"I don't want you to be no slave/I don't want you to work all day/I don't want you 'cause I'm sad and blue/I just want to make love to you." Recorded in 1954 when the writing/recording team of Willie Dixonand Muddy Waters (respectively) were at the height of their powers, "I Just Want to Make Love to You" is a hilariously honest and sensual blues classic. It was first released as a Chess single, then on the collection The Best of Muddy Waters (1958).
In an interview with David S. Rotenstein, Dixon explained the bluntness of the lyric with a similarly frank answer, "Somebody says, 'Why would he make a song, "I Just Want to Make Love to You"?' And, naturally, you could make a statement saying everybody, everything makes love one way or another and a lot of times people would like to say, 'Damn, I'd like to make love to you.'" Dixon saw his role as a songwriter much like one of his students, Chuck Berry, did: To appeal to as many people just like him as possible; it is music as communication, and the idiomatic lyrics were reflections of his audience.

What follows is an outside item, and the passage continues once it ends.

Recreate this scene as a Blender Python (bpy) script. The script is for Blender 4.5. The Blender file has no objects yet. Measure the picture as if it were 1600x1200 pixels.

Though it does not employ the exact stop-time like some other blues standards he wrote during the same era, Dixon does use the repetitive riff -- this one ebbs more than stops -- that has become so associated with electric Chicago blues it is almost a caricature of the genre. The original 1954 recording is impossibly slinky, with Otis Spann tickling out the main riff on piano, with Dixon himself finishing it off on his upright bass. Elgin Evens cracks into the breach on drums, Little Walter Jacobs wails away in the corner of the room on harmonica -- coming to the fore on a solo -- and Jimmy Rodgers's guitar underpins it all with counterpoint guitar. Waters is in the zone here, opening the song with a huskier than usual growl, along the lines of his colleague Howlin' Wolf. The bridge comes out of nowhere, as if the band is settling into a haunting easygoing groove and Waters wakes them up with his powerful bellow: "I can tell by the way you switch and walk/I can see by the way you baby talk/I can know by the way you treat your man/That I can love you baby, it's a crying shame." And then it slinkers off into the distance, fading out with Waters now down to a coo: "love to you...love to you." It is a decidedly urban production from Dixon, who did it all: wrote, performed, and recorded. To say he was not properly compensated for his work for Chess -- not to mention what he did to link blues to rock & roll -- would be a major understatement.
It is hard to imagine now, but the Rolling Stones' radical reinterpretation of the song for their American debut LP, England's Newest Hitmakers (1964), came only ten years after the original. The lads pump up the tempo to a furious clip that has an exciting adolescent urgency approaching early punk rock. Even the overproduction (with strings!) on Etta James' early cover of "I Just Want to Make Love to You" can not mask her swinging, sultry spirit. Hers was released on her 1961 Chess debut, At Last.